When Justice Is Denied, Our Souls Begin to Die

I’ve spent years listening to the silences of broken people. You can hear it in the way their voices drop when they speak about what they’ve lost, not just a loved one, or a home, or a piece of land, but the very belief that anyone will come to their defense. And nothing corrodes the human spirit quite like that kind of silence.

When you grow up disadvantaged, when the schools are crumbling, when food runs short, when opportunities are rationed by surname or skin tone, you learn to expect less. But what the soul never gets used to is injustice. Especially when it strikes violently, when it snatches away a daughter in a nearby hotel, a son in a hail of bullets, or a grandmother is evicted by men in boots and no one in a uniform listens. Not even to your cries.

I think of the unrelenting abuse the Afro_Guyanese community has endured–extrajudicial murders of hundreds, Benschop imprisonment, Waddel, Crum-Ewing, Boston, Mocha evictions, the Henry boys–over and over again, the list is long, the abuse unrelenting, justice absent. What a cruel injustice to our people!

The first time it happens, you rage. You scream, you call, you protest. You still believe the system might work. The second time, you feel the sting of betrayal. And then it happens again. And again. And slowly, something inside you changes. Not just your posture or your words, but your wiring. You begin to understand, not in theory but in bone-deep truth, that the system was never built for people like you.

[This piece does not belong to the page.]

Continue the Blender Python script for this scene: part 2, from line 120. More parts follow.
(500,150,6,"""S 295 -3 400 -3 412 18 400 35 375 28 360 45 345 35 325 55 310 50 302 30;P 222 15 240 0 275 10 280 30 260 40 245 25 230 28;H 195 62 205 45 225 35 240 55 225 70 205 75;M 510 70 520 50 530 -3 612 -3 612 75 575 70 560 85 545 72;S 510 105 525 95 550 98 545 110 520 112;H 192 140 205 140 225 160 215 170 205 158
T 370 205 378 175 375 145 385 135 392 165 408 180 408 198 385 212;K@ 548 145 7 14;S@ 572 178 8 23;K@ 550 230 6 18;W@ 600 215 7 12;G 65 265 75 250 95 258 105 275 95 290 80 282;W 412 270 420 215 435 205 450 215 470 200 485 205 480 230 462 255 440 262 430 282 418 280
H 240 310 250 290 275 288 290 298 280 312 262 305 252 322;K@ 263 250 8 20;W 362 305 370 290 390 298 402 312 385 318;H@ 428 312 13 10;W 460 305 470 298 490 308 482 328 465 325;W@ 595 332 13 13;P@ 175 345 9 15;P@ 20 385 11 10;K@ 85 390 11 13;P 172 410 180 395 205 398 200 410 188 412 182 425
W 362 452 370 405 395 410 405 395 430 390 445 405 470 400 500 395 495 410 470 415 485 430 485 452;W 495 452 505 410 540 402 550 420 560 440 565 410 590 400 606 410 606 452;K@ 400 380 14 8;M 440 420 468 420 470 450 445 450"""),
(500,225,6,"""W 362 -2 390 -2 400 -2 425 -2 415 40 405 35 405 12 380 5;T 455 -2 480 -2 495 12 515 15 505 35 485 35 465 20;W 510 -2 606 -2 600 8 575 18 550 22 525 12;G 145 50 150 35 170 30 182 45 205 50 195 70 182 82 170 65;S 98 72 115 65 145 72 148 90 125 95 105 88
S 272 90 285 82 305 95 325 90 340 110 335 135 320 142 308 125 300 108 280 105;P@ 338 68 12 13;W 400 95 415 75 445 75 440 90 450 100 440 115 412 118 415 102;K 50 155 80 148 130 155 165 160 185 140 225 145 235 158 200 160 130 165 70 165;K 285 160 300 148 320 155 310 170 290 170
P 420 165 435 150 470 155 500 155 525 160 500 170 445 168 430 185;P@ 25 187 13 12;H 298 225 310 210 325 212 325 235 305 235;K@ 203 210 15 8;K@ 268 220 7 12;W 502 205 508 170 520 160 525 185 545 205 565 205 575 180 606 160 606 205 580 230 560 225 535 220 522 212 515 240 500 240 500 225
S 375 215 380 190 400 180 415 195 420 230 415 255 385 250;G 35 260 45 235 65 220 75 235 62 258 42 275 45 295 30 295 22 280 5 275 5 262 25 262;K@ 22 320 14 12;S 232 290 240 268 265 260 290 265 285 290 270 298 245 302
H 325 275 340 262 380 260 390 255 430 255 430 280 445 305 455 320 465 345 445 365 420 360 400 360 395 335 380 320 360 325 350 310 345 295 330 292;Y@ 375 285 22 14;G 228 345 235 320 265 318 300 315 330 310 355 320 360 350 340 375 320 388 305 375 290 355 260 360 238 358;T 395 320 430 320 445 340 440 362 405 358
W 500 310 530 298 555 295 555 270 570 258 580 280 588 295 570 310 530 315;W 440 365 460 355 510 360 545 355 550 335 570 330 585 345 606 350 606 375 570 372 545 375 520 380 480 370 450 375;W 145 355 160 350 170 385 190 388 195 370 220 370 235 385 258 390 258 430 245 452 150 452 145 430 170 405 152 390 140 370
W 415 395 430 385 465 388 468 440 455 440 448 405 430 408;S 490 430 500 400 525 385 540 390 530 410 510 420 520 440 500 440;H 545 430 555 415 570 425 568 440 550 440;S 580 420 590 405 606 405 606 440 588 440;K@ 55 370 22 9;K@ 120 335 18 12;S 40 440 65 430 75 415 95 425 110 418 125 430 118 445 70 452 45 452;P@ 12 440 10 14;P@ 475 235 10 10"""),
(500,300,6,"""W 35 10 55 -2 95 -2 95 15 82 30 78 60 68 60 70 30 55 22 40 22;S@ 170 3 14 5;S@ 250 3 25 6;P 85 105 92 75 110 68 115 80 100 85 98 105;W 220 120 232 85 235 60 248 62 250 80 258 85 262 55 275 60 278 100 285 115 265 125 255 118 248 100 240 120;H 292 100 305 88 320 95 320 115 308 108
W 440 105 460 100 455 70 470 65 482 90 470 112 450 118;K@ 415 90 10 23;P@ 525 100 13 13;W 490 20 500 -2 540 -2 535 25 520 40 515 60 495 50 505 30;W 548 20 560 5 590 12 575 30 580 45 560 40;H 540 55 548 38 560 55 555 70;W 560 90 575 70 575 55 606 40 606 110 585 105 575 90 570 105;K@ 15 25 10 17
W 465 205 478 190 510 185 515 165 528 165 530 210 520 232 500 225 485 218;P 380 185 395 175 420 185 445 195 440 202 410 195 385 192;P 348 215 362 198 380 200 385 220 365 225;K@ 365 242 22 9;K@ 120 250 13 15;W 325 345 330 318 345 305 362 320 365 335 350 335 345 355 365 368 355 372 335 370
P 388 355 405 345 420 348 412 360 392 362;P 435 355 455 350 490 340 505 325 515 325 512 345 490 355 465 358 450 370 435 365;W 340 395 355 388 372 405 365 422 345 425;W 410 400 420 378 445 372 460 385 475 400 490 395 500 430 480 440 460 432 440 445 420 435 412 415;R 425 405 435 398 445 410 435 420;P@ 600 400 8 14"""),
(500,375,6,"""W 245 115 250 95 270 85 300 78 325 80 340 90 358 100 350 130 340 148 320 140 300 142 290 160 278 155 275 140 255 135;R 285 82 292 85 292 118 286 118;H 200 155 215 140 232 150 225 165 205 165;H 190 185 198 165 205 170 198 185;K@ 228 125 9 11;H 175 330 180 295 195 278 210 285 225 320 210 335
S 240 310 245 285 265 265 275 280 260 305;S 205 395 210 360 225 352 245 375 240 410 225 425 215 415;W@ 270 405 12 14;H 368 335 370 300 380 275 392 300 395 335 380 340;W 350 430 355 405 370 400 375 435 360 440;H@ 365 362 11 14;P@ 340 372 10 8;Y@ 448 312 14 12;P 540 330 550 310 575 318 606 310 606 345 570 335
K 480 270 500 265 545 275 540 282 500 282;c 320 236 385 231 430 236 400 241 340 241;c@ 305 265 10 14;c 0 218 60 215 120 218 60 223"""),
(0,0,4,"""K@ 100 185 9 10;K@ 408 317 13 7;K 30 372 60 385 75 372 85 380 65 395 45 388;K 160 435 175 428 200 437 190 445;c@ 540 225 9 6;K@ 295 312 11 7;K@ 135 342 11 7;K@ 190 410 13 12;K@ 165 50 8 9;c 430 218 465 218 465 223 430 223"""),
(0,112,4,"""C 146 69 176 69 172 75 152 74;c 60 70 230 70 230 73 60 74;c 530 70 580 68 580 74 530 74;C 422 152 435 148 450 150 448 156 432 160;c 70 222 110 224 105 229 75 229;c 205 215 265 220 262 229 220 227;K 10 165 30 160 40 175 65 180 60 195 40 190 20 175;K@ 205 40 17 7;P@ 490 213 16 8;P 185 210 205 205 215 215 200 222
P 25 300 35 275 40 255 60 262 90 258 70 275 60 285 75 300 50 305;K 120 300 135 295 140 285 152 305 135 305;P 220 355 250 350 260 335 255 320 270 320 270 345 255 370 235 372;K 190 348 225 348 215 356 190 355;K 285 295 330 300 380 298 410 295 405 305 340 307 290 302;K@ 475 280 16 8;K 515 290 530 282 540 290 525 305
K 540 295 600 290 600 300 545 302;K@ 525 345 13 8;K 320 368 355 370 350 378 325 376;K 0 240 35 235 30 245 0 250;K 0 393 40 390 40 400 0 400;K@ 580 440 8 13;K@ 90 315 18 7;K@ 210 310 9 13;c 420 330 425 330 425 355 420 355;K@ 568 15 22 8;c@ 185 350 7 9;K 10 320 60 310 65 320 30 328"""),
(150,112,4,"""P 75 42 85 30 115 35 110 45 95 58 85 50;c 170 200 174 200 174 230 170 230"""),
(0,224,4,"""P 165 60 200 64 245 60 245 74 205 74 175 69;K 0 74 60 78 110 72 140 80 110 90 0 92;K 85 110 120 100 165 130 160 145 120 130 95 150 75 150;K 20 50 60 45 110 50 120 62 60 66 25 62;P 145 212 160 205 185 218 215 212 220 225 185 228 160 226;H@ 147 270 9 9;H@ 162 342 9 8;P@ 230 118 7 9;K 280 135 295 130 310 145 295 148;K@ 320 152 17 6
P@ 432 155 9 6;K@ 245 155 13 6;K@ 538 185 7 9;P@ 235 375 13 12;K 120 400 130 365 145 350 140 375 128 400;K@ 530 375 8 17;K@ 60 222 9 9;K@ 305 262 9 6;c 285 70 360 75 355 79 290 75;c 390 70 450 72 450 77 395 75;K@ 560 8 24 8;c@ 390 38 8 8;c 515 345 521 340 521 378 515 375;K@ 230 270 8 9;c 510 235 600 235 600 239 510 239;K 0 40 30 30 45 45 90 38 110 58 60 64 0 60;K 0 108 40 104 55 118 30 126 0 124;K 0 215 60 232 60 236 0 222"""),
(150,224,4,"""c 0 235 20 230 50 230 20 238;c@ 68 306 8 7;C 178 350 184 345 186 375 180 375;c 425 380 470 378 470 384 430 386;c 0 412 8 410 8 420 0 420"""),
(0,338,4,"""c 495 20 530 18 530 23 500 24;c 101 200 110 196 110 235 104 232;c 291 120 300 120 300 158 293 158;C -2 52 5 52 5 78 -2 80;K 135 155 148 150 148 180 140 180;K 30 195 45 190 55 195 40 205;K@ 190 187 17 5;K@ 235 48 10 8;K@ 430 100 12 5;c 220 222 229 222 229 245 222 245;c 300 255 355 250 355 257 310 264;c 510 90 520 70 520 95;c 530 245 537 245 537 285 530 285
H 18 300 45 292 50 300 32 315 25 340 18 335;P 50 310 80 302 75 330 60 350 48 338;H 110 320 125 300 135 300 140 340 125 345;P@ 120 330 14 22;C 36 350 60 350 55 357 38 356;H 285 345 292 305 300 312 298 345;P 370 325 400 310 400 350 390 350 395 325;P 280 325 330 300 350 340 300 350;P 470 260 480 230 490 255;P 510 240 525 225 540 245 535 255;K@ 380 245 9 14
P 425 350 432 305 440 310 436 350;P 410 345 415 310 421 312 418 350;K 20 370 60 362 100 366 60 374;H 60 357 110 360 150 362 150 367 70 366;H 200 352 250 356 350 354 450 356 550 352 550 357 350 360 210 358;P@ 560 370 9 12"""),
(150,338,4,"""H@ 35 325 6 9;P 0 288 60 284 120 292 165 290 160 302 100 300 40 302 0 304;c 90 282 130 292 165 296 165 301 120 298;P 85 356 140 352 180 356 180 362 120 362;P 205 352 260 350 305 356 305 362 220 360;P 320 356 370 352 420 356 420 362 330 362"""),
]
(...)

It’s not just hurt. It’s something deeper. Psychologists call it moral injury. It’s the soul wound that forms when you believe in justice, but justice never shows up. It’s what makes mothers stop hoping. It’s what turns grieving fathers into alcoholics. It’s what teaches a whole generation of children to whisper their pain and shout their defiance. It’s why some young men set fires and don’t deva who gets burned.

Not all retreat. Some fight. They form movements, organize in church halls, march with handmade signs, run for office, take to the mic. They become fighters, not because they’re angry by nature, but because silence was killing them. But even warriors get tired. Even fire needs oxygen. And when you’re fighting a system that erases you at every turn, the exhaustion is brutal. It’s grief that never gets to rest.

Others collapse inward. I’ve seen it in the eyes of people who stare past you when you ask what happened. “Nothing,” they say, even when their child is dead or their house is gone. They’ve absorbed the lesson of injustice, that their story doesn’t matter. So they don’t tell it.

And so the trauma deepens, not just for individuals, but for entire communities. When injustice is the norm, it becomes part of the air we breathe. It moves from parent to child, generation to generation. It explains the looting in the streets, anger in our classrooms, the despair in our villages, the violence we fear but can’t quite trace. We call it crime. We call it laziness. We call it hopelessness. But it’s something older and more vicious. It’s the legacy of unattended pain.

I don’t write this because I’ve lost faith in people. I write it because I haven’t. Because I still believe that a society that listens, that truly sees its wounded, can begin to heal. But there is no shortcut. Justice must be more than a word we say on the news. It must be a thing people feel in their bones, in police stations, in courtrooms, in village councils, in Parliament. It must be real.

Because when justice is denied long enough, something essential dies. Not just the hope of the poor, but the soul of the nation.

And evvel that dies, what’s left to save?